▸ Problem details
From the listing that follows, reproduce only the lines from the one holding "Generate a Blender" through the one holding "from mathutils.geometry import", both included, with no pictures.

▸ Task inputs
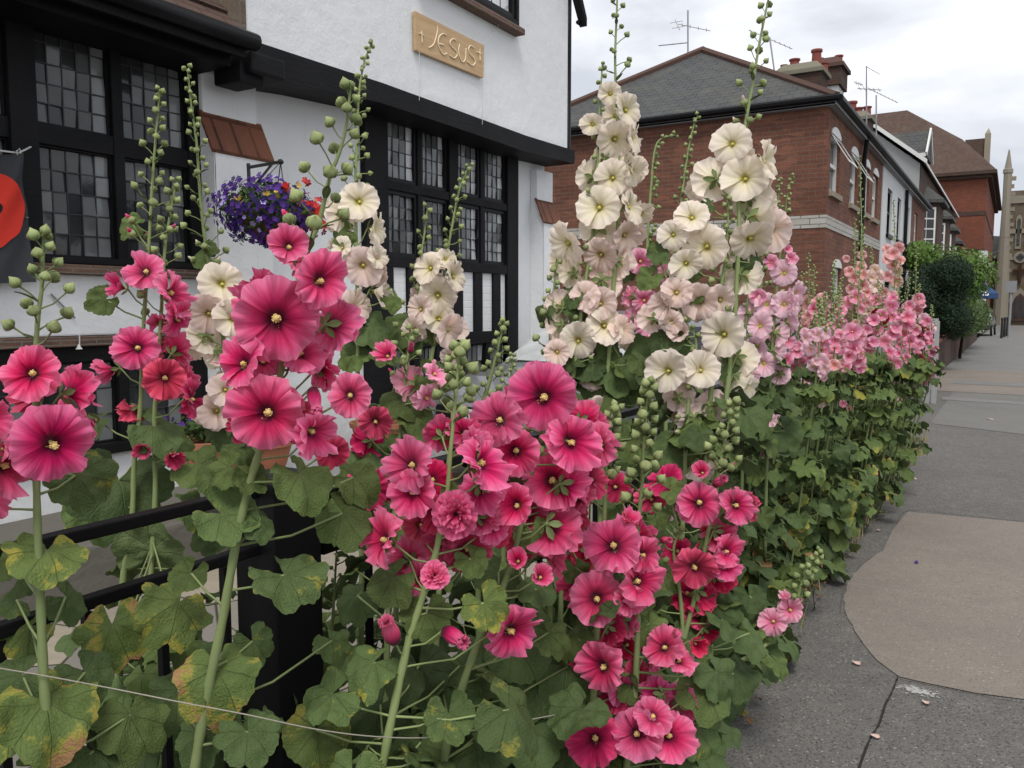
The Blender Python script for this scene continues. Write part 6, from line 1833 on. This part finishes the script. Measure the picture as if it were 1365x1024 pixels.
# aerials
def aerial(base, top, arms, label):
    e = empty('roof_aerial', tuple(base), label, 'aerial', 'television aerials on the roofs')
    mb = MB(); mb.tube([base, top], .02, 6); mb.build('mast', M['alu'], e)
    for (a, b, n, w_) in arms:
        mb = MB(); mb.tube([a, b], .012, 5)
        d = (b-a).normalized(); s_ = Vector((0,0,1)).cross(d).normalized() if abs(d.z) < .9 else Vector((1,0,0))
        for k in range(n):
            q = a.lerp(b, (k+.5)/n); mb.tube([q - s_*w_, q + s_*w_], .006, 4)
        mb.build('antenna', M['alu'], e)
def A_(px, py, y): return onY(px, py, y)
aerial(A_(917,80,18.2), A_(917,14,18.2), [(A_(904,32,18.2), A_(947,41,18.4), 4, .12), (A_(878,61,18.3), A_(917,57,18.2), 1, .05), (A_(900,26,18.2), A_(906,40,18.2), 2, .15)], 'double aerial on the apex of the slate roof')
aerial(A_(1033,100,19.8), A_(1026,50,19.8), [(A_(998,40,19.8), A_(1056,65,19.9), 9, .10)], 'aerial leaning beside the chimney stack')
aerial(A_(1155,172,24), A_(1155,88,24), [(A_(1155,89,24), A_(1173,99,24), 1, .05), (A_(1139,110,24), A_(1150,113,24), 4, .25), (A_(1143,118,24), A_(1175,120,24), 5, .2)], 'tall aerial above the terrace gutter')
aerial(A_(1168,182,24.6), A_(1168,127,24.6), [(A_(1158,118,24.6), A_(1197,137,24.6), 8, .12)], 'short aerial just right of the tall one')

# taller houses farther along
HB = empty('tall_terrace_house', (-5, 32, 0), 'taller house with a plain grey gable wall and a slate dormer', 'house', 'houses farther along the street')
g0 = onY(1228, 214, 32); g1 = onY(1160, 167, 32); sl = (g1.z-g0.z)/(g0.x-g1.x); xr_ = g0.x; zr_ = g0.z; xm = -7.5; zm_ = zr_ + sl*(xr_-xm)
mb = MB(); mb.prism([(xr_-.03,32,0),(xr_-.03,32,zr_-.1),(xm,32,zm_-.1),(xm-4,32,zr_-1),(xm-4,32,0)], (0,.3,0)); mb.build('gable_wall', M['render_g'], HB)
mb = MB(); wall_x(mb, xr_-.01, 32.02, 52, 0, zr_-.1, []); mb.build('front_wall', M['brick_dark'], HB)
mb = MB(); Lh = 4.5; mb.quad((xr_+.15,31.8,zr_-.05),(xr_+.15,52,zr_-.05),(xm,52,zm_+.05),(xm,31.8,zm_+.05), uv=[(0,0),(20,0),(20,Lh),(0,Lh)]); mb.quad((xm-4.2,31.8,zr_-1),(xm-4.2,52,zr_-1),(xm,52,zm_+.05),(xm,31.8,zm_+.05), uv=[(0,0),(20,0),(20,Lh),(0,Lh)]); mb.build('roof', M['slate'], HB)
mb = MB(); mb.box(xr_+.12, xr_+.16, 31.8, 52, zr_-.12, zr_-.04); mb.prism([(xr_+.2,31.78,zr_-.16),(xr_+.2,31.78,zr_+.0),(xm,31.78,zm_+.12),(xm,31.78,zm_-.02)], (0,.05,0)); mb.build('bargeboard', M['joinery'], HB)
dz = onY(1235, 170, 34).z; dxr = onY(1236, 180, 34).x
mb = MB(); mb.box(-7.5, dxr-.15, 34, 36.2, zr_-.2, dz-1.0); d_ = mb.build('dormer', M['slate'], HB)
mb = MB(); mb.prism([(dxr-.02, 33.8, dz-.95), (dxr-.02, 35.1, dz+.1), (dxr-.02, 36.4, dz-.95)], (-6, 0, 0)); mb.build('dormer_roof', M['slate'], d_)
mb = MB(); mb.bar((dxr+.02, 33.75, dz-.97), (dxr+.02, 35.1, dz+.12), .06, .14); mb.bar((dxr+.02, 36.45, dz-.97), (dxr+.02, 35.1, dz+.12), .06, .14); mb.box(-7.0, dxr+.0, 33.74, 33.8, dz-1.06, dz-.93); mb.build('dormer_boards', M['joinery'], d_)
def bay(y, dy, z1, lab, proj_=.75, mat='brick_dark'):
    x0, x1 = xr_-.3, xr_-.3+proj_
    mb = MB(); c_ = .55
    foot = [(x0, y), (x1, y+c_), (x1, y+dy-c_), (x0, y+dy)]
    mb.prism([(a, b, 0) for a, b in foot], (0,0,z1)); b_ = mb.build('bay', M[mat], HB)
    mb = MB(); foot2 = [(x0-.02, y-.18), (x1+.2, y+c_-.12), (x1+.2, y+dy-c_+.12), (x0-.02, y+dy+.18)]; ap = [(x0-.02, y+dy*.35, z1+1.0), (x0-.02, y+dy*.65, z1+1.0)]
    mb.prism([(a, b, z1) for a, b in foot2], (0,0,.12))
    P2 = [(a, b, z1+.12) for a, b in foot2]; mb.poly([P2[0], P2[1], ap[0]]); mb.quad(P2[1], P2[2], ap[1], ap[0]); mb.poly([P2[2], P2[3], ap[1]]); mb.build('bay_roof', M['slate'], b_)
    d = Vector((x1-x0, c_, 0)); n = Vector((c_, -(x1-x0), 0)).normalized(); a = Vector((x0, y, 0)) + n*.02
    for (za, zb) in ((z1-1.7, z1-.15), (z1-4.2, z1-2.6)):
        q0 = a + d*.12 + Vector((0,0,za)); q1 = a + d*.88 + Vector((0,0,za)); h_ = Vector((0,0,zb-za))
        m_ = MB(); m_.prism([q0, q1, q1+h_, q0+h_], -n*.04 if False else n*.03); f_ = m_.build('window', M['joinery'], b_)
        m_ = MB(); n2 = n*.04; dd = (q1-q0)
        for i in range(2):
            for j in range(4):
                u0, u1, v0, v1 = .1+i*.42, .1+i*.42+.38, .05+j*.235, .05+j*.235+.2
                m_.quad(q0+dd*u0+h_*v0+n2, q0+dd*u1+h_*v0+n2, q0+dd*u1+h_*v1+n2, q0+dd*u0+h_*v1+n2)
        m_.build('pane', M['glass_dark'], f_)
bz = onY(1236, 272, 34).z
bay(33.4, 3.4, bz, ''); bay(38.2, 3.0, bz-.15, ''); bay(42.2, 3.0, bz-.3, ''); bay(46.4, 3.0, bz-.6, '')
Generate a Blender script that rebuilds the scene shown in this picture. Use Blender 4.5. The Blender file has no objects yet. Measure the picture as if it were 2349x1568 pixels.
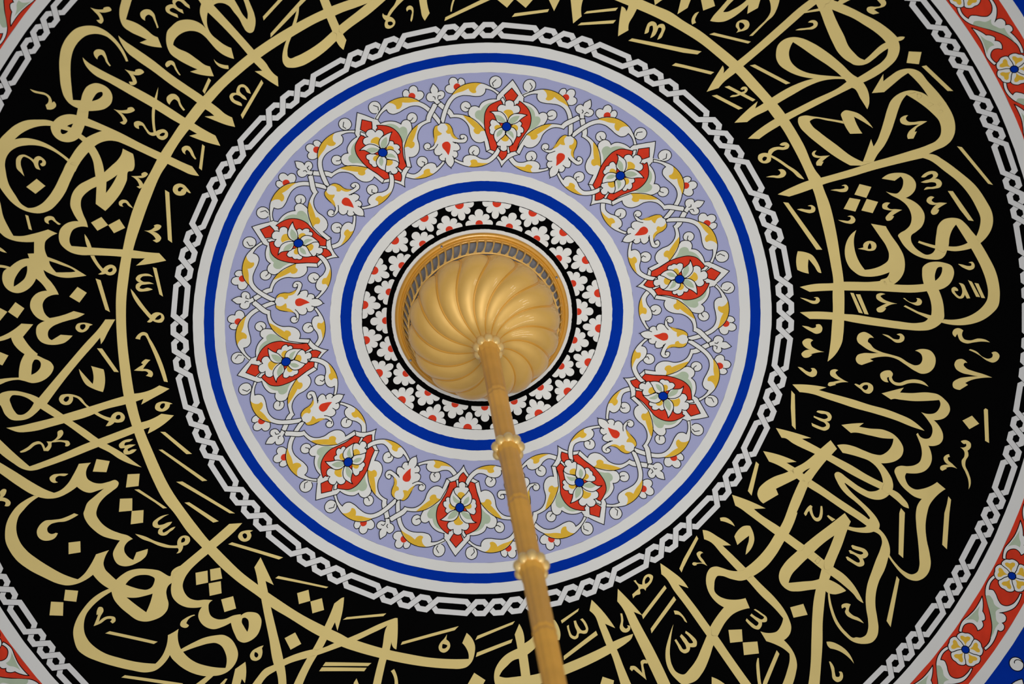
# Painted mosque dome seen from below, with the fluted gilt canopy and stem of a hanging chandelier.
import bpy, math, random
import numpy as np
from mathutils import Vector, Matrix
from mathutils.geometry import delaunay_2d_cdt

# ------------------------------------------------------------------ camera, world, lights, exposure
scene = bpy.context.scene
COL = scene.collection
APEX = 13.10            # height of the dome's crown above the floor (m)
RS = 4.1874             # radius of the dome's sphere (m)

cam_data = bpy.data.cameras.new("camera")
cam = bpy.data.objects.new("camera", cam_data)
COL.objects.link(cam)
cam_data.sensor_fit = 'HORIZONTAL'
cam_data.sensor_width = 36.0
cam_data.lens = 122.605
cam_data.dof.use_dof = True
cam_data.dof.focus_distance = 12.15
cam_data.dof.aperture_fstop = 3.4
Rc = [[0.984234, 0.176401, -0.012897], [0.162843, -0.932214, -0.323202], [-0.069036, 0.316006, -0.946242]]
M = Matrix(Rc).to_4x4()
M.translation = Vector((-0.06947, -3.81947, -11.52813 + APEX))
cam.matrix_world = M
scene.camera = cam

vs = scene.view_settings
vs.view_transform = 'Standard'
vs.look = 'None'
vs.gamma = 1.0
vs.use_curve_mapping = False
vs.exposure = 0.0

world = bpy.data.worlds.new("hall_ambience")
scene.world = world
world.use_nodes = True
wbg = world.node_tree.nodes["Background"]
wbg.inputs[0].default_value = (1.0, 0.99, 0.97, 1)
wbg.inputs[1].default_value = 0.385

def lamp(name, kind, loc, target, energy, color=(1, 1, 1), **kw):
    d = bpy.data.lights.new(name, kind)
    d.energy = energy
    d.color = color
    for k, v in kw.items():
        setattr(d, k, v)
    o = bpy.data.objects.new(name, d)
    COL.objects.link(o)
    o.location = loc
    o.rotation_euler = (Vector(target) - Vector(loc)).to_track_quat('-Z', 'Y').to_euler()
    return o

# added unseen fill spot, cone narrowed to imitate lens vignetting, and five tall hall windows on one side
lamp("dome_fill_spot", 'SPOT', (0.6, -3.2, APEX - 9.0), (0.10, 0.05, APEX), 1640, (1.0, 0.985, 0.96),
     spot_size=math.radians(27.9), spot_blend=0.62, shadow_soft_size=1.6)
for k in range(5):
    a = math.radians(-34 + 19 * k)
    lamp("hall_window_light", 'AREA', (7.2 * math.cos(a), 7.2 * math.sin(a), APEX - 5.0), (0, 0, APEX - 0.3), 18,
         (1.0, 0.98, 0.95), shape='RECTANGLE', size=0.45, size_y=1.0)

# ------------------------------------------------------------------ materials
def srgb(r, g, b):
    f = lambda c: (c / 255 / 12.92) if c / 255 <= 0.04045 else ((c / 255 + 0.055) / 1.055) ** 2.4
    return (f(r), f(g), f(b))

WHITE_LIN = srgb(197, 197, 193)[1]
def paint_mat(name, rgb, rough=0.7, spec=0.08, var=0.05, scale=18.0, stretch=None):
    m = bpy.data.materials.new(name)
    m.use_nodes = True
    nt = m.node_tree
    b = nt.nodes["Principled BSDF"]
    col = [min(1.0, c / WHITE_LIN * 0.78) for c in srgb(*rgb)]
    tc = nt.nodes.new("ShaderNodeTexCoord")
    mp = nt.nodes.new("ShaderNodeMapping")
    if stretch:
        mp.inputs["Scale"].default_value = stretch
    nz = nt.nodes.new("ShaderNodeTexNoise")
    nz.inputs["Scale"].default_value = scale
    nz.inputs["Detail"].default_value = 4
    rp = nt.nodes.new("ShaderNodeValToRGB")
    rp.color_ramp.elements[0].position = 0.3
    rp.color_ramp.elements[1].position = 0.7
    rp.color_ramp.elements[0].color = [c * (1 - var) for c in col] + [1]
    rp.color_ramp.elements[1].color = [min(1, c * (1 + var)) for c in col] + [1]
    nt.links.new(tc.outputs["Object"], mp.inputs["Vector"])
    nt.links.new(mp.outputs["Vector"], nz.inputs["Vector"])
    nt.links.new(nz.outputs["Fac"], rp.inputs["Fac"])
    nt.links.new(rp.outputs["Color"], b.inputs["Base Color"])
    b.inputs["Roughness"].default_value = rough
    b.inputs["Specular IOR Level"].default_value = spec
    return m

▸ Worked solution
Generate a Blender script that rebuilds the scene shown in this picture. Use Blender 4.5. The Blender file has no objects yet. Measure the picture as if it were 2349x1568 pixels.
# Painted mosque dome seen from below, with the fluted gilt canopy and stem of a hanging chandelier.
import bpy, math, random
import numpy as np
from mathutils import Vector, Matrix
from mathutils.geometry import delaunay_2d_cdt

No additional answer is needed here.